▸ Work to do
Give back all the data exactly, line by line.

-------------------------

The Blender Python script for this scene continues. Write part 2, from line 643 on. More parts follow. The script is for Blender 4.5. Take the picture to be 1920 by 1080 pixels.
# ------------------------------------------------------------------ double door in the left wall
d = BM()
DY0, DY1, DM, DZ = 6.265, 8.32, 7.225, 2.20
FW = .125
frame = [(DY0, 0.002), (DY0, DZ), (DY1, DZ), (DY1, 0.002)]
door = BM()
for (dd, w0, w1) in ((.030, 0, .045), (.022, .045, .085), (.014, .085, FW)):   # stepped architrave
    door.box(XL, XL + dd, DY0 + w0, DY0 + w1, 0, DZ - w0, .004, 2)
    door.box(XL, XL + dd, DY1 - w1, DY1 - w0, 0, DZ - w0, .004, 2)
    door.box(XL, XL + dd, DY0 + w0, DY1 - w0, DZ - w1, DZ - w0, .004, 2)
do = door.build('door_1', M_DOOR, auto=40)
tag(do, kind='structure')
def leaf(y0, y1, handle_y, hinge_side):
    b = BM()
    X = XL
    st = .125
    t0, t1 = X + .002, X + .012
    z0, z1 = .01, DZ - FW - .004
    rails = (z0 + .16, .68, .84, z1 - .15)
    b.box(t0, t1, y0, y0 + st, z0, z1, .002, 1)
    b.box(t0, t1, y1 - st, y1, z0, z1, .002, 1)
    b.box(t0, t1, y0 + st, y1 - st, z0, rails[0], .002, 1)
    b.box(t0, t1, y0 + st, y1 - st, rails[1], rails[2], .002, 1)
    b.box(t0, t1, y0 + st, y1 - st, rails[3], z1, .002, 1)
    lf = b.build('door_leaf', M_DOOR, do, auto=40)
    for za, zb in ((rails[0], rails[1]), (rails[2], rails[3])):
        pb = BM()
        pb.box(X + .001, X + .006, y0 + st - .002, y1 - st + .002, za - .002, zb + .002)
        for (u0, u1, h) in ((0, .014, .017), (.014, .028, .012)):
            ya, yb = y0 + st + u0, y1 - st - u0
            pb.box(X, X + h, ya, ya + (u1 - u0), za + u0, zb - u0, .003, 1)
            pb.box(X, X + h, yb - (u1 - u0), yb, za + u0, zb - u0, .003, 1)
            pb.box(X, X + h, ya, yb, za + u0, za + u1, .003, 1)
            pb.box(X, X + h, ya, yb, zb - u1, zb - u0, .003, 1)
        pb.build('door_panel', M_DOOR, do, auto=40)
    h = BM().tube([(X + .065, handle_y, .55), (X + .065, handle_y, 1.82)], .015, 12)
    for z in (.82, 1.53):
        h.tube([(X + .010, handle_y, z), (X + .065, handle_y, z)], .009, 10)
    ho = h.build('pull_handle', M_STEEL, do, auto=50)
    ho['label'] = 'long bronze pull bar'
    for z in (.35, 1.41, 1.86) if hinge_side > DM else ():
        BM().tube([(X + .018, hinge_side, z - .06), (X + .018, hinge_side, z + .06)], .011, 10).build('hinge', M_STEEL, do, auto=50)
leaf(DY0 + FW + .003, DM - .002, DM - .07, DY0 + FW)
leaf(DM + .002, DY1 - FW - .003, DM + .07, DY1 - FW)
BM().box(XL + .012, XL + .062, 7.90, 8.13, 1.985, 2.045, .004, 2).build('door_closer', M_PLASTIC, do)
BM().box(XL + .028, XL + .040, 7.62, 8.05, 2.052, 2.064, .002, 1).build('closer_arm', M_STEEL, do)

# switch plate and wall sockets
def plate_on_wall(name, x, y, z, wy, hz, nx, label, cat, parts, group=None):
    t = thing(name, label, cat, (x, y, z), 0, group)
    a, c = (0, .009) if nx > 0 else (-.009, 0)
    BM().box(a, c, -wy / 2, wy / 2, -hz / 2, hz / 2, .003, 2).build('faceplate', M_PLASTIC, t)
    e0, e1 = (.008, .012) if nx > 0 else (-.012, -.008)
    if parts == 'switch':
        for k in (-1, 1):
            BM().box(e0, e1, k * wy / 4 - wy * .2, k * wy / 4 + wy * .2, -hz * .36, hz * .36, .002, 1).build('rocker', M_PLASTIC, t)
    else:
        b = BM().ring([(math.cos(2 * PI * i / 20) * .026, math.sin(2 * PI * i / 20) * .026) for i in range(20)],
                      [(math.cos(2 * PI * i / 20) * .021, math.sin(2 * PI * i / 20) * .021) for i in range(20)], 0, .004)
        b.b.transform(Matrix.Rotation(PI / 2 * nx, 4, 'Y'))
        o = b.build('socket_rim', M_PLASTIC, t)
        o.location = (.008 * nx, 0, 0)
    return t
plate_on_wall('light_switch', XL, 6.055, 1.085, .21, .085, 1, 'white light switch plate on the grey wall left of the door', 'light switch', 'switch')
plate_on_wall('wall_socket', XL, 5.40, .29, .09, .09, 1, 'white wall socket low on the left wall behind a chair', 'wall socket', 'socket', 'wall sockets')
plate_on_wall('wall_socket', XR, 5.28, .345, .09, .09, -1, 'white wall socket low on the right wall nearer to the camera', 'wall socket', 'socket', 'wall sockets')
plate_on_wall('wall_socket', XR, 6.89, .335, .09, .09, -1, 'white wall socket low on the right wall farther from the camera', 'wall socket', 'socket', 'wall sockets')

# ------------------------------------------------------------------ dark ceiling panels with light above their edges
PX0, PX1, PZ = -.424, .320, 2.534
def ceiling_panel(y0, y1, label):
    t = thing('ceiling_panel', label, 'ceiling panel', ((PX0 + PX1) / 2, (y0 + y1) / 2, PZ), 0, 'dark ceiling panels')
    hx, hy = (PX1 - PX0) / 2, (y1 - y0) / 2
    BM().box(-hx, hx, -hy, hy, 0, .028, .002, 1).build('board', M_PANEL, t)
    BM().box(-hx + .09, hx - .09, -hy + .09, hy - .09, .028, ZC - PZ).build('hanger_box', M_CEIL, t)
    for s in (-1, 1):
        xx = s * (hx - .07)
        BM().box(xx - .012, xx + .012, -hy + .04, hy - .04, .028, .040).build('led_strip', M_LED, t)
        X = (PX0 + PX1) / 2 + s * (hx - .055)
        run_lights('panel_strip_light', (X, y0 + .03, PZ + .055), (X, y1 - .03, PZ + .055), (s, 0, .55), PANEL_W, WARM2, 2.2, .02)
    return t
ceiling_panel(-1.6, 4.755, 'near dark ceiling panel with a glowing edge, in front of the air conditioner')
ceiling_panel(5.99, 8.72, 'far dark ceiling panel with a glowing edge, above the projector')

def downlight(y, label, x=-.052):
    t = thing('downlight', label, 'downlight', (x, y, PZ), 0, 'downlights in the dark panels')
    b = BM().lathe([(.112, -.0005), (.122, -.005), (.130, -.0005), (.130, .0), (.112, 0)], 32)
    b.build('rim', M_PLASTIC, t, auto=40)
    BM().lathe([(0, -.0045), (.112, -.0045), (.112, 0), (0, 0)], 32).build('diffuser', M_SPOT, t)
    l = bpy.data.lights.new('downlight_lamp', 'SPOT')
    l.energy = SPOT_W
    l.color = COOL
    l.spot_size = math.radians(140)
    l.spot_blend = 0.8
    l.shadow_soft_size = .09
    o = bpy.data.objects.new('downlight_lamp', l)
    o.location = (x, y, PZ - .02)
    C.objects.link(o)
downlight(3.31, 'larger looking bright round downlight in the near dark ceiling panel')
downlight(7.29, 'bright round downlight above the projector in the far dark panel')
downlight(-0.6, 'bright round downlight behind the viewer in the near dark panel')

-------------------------

▸ In response
The Blender Python script for this scene continues. Write part 2, from line 643 on. More parts follow. The script is for Blender 4.5. Take the picture to be 1920 by 1080 pixels.
# ------------------------------------------------------------------ double door in the left wall
d = BM()
DY0, DY1, DM, DZ = 6.265, 8.32, 7.225, 2.20
FW = .125
frame = [(DY0, 0.002), (DY0, DZ), (DY1, DZ), (DY1, 0.002)]
door = BM()
for (dd, w0, w1) in ((.030, 0, .045), (.022, .045, .085), (.014, .085, FW)):   # stepped architrave
    door.box(XL, XL + dd, DY0 + w0, DY0 + w1, 0, DZ - w0, .004, 2)
    door.box(XL, XL + dd, DY1 - w1, DY1 - w0, 0, DZ - w0, .004, 2)
    door.box(XL, XL + dd, DY0 + w0, DY1 - w0, DZ - w1, DZ - w0, .004, 2)
do = door.build('door_1', M_DOOR, auto=40)
tag(do, kind='structure')
def leaf(y0, y1, handle_y, hinge_side):
    b = BM()
    X = XL
    st = .125
    t0, t1 = X + .002, X + .012
    z0, z1 = .01, DZ - FW - .004
    rails = (z0 + .16, .68, .84, z1 - .15)
    b.box(t0, t1, y0, y0 + st, z0, z1, .002, 1)
    b.box(t0, t1, y1 - st, y1, z0, z1, .002, 1)
    b.box(t0, t1, y0 + st, y1 - st, z0, rails[0], .002, 1)
    b.box(t0, t1, y0 + st, y1 - st, rails[1], rails[2], .002, 1)
    b.box(t0, t1, y0 + st, y1 - st, rails[3], z1, .002, 1)
    lf = b.build('door_leaf', M_DOOR, do, auto=40)
    for za, zb in ((rails[0], rails[1]), (rails[2], rails[3])):
        pb = BM()
        pb.box(X + .001, X + .006, y0 + st - .002, y1 - st + .002, za - .002, zb + .002)
        for (u0, u1, h) in ((0, .014, .017), (.014, .028, .012)):
            ya, yb = y0 + st + u0, y1 - st - u0
            pb.box(X, X + h, ya, ya + (u1 - u0), za + u0, zb - u0, .003, 1)
            pb.box(X, X + h, yb - (u1 - u0), yb, za + u0, zb - u0, .003, 1)
            pb.box(X, X + h, ya, yb, za + u0, za + u1, .003, 1)
            pb.box(X, X + h, ya, yb, zb - u1, zb - u0, .003, 1)
        pb.build('door_panel', M_DOOR, do, auto=40)
    h = BM().tube([(X + .065, handle_y, .55), (X + .065, handle_y, 1.82)], .015, 12)
    for z in (.82, 1.53):
        h.tube([(X + .010, handle_y, z), (X + .065, handle_y, z)], .009, 10)
    ho = h.build('pull_handle', M_STEEL, do, auto=50)
    ho['label'] = 'long bronze pull bar'
    for z in (.35, 1.41, 1.86) if hinge_side > DM else ():
        BM().tube([(X + .018, hinge_side, z - .06), (X + .018, hinge_side, z + .06)], .011, 10).build('hinge', M_STEEL, do, auto=50)
leaf(DY0 + FW + .003, DM - .002, DM - .07, DY0 + FW)
leaf(DM + .002, DY1 - FW - .003, DM + .07, DY1 - FW)
BM().box(XL + .012, XL + .062, 7.90, 8.13, 1.985, 2.045, .004, 2).build('door_closer', M_PLASTIC, do)
BM().box(XL + .028, XL + .040, 7.62, 8.05, 2.052, 2.064, .002, 1).build('closer_arm', M_STEEL, do)

# switch plate and wall sockets
def plate_on_wall(name, x, y, z, wy, hz, nx, label, cat, parts, group=None):
    t = thing(name, label, cat, (x, y, z), 0, group)
    a, c = (0, .009) if nx > 0 else (-.009, 0)
    BM().box(a, c, -wy / 2, wy / 2, -hz / 2, hz / 2, .003, 2).build('faceplate', M_PLASTIC, t)
    e0, e1 = (.008, .012) if nx > 0 else (-.012, -.008)
    if parts == 'switch':
        for k in (-1, 1):
            BM().box(e0, e1, k * wy / 4 - wy * .2, k * wy / 4 + wy * .2, -hz * .36, hz * .36, .002, 1).build('rocker', M_PLASTIC, t)
    else:
        b = BM().ring([(math.cos(2 * PI * i / 20) * .026, math.sin(2 * PI * i / 20) * .026) for i in range(20)],
                      [(math.cos(2 * PI * i / 20) * .021, math.sin(2 * PI * i / 20) * .021) for i in range(20)], 0, .004)
        b.b.transform(Matrix.Rotation(PI / 2 * nx, 4, 'Y'))
        o = b.build('socket_rim', M_PLASTIC, t)
        o.location = (.008 * nx, 0, 0)
    return t
plate_on_wall('light_switch', XL, 6.055, 1.085, .21, .085, 1, 'white light switch plate on the grey wall left of the door', 'light switch', 'switch')
plate_on_wall('wall_socket', XL, 5.40, .29, .09, .09, 1, 'white wall socket low on the left wall behind a chair', 'wall socket', 'socket', 'wall sockets')
plate_on_wall('wall_socket', XR, 5.28, .345, .09, .09, -1, 'white wall socket low on the right wall nearer to the camera', 'wall socket', 'socket', 'wall sockets')
plate_on_wall('wall_socket', XR, 6.89, .335, .09, .09, -1, 'white wall socket low on the right wall farther from the camera', 'wall socket', 'socket', 'wall sockets')

# ------------------------------------------------------------------ dark ceiling panels with light above their edges
PX0, PX1, PZ = -.424, .320, 2.534
def ceiling_panel(y0, y1, label):
    t = thing('ceiling_panel', label, 'ceiling panel', ((PX0 + PX1) / 2, (y0 + y1) / 2, PZ), 0, 'dark ceiling panels')
    hx, hy = (PX1 - PX0) / 2, (y1 - y0) / 2
    BM().box(-hx, hx, -hy, hy, 0, .028, .002, 1).build('board', M_PANEL, t)
    BM().box(-hx + .09, hx - .09, -hy + .09, hy - .09, .028, ZC - PZ).build('hanger_box', M_CEIL, t)
    for s in (-1, 1):
        xx = s * (hx - .07)
        BM().box(xx - .012, xx + .012, -hy + .04, hy - .04, .028, .040).build('led_strip', M_LED, t)
        X = (PX0 + PX1) / 2 + s * (hx - .055)
        run_lights('panel_strip_light', (X, y0 + .03, PZ + .055), (X, y1 - .03, PZ + .055), (s, 0, .55), PANEL_W, WARM2, 2.2, .02)
    return t
ceiling_panel(-1.6, 4.755, 'near dark ceiling panel with a glowing edge, in front of the air conditioner')
ceiling_panel(5.99, 8.72, 'far dark ceiling panel with a glowing edge, above the projector')

def downlight(y, label, x=-.052):
    t = thing('downlight', label, 'downlight', (x, y, PZ), 0, 'downlights in the dark panels')
    b = BM().lathe([(.112, -.0005), (.122, -.005), (.130, -.0005), (.130, .0), (.112, 0)], 32)
    b.build('rim', M_PLASTIC, t, auto=40)
    BM().lathe([(0, -.0045), (.112, -.0045), (.112, 0), (0, 0)], 32).build('diffuser', M_SPOT, t)
    l = bpy.data.lights.new('downlight_lamp', 'SPOT')
    l.energy = SPOT_W
    l.color = COOL
    l.spot_size = math.radians(140)
    l.spot_blend = 0.8
    l.shadow_soft_size = .09
    o = bpy.data.objects.new('downlight_lamp', l)
    o.location = (x, y, PZ - .02)
    C.objects.link(o)
downlight(3.31, 'larger looking bright round downlight in the near dark ceiling panel')
downlight(7.29, 'bright round downlight above the projector in the far dark panel')
downlight(-0.6, 'bright round downlight behind the viewer in the near dark panel')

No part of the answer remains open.